Scénaristes romands: le soleil se lève à l'Ouest !
Par Olivier Chiacchiari
Les scénaristes américains sont en grève depuis trois semaines pour tenter d'obtenir quelques dollars supplémentaires sur leurs droits d'auteur... Je soutiens sans réserve, car je me suis moi-même adonné à l'exercice du scénario il y a quelques années, ici, en Suisse romande, et c'est loin d'être mon souvenir le plus réjouissant.
Ce que j'ai pu constater, c'est que le scénariste - qui fournit le texte de base, la matière première sans laquelle rien ne se ferait - est le dernier à être considéré dans le processus de production et le premier à se faire évincer lorsque l'occasion se présente. Un rôle essentiel mais jetable, de crainte qu'il n'empiète sur la toute puissance du réalisateur.
Car si au théâtre, l'affiche mentionne: une pièce de, mise en scène par... au cinéma, elle affirme: un film de ! Point exclamatif final. Dont acte.
Voilà pourquoi les scénaristes les plus méritants finissent toujours par devenir réalisateur. Résultat, il y a pléthore de réalisateurs et pénurie de scénaristes. Là où l'affaire se complique, c'est que les producteurs sont friands de scénaristes qui ne réalisent pas, pour proposer des scénarios à des réalisateurs qui n'écrivent pas. Quadrature du cercle qui embarque des pelletées de jeunes recrues dans des galères démotivantes... peu importe, on en prend d'autres et on recommence !
Or, en Suisse romande, cinéma et télévision relèvent de l'artisanat, non de l'industrie, c'est la raison pour laquelle on devrait privilégier les relations humaines et les collaborations durables. La production y gagnerait, les spectateurs aussi. Mais la plupart des producteurs locaux refusent d'intégrer cette évidence, ils s'obstinent à suivre le modèle américain avec des moyens romands, alors ma foi...
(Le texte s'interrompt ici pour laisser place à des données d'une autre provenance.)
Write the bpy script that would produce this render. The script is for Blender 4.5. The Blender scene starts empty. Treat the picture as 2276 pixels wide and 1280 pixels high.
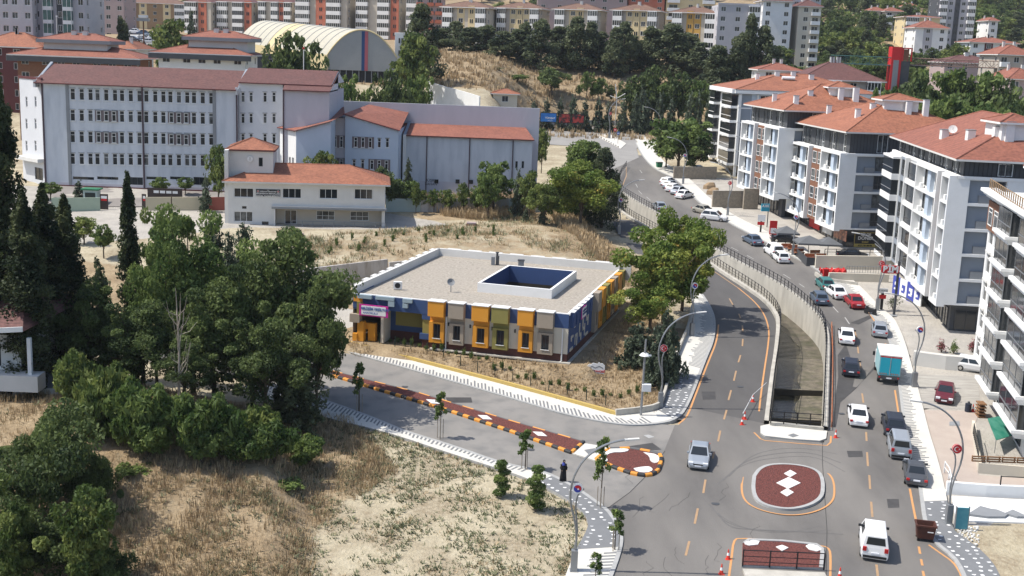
import bpy, math, random
import numpy as np
from mathutils import Vector, Matrix
from mathutils.geometry import tessellate_polygon
random.seed(7); NR = np.random.RandomState(7)
SC = bpy.context.scene; COL = SC.collection
# ------------------------------------------------------------ camera, sky, sun, exposure
F = 2650.; CH = 34.; TH = math.atan(535*math.cos(.038)/F); RS, RC = math.sin(.038), math.cos(.038)
cam = bpy.data.cameras.new('camera'); co = bpy.data.objects.new('camera', cam); COL.objects.link(co)
cam.sensor_width = 36; cam.lens = 36*F/2276; cam.clip_start = 1; cam.clip_end = 3000
CT, ST = math.cos(TH), math.sin(TH)
co.matrix_world = Matrix(((RC, -RS, 0, 0), (RS*ST, RC*ST, -CT, 0), (RS*CT, RC*CT, ST, CH), (0, 0, 0, 1)))
SC.camera = co
W = bpy.data.worlds.new('World'); SC.world = W; W.use_nodes = True
nt = W.node_tree; bg = nt.nodes['Background']
sky = nt.nodes.new('ShaderNodeTexSky'); sky.sky_type = 'NISHITA'; sky.sun_disc = False
SUN_EL = math.radians(57); SUN_AZ = math.radians(-94)
sky.sun_elevation = SUN_EL; sky.sun_rotation = SUN_AZ
sky.air_density = 1.0; sky.dust_density = 2.2; sky.ozone_density = 1.2; sky.altitude = 400
nt.links.new(sky.outputs[0], bg.inputs[0]); bg.inputs[1].default_value = 0.15
sl = bpy.data.lights.new('sun', 'SUN'); sl.energy = 4.3; sl.angle = math.radians(.5); sl.color = (1, .952, .875)
so = bpy.data.objects.new('sun', sl); COL.objects.link(so)
sd = Vector((math.sin(SUN_AZ)*math.cos(SUN_EL), math.cos(SUN_AZ)*math.cos(SUN_EL), math.sin(SUN_EL)))
so.rotation_euler = sd.to_track_quat('Z', 'Y').to_euler(); so.location = (-60, 100, 120)
SC.view_settings.view_transform = 'Standard'; SC.view_settings.look = 'None'
SC.view_settings.exposure = 0.36; SC.view_settings.gamma = 1
SC.cycles.max_bounces = 5; SC.cycles.diffuse_bounces = 2; SC.cycles.transparent_max_bounces = 8

# ------------------------------------------------------------ picture -> place
def ray(px, py):
    u = (px-1138)/F; v = (640-py)/F
    a = u*RC-v*RS; b = u*RS+v*RC
    return Vector((a, CT+b*ST, -ST+b*CT))
def P(px, py, z):
    d = ray(px, py); t = (z-CH)/d.z; return Vector((d.x*t, d.y*t, z))
def D(px, py, y):
    d = ray(px, py); t = y/d.y; return Vector((d.x*t, y, CH+d.z*t))
def zr(y): return .065*(y-80)
def R(px, py, dz=0):
    d = ray(px, py); t = (.065*(-80)-CH+dz)/(d.z-.065*d.y); return Vector((d.x*t, d.y*t, CH+d.z*t))
def sstep(x): x = np.clip(x, 0, 1); return x*x*(3-2*x)
def zl(y): return .065*(y-80)-1.0*sstep((np.asarray(y, float)-122)/62)
def surf_hit(px, py, fn, t0=60, t1=900, n=700):
    d = ray(px, py)
    for _ in range(3):
        T = np.linspace(t0, t1, 260) if _ else t0*(t1/t0)**(np.arange(260)/259); k = np.nonzero(CH+d.z*T < fn(d.x*T, d.y*T))[0]
        if len(k) == 0: break
        i = max(1, k[0]); t0, t1 = T[i-1], T[i]
    return Vector((d.x*t0, d.y*t0, CH+d.z*t0))
def RL(px, py): return surf_hit(px, py, lambda x, y: zl(y))
def scale_at(y): return F/y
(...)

Je lance un appel à tous les aspirants scénaristes: si vous aimez écrire, si vous avez une bonne histoire à raconter, écrivez un roman, une pièce de théâtre, une nouvelle, un poème, une chanson, un conte, mais pas un scénario ! Voie sans issue ! Et si vous persistez contre tout bon sens, alors bétonnez votre contrat et faites-vous rémunérer à la mesure de vos souffrances, car dans le meilleur des cas, le seul bénéfice que vous pourrez en retirer sera financier. Et vous ne l'aurez pas volé.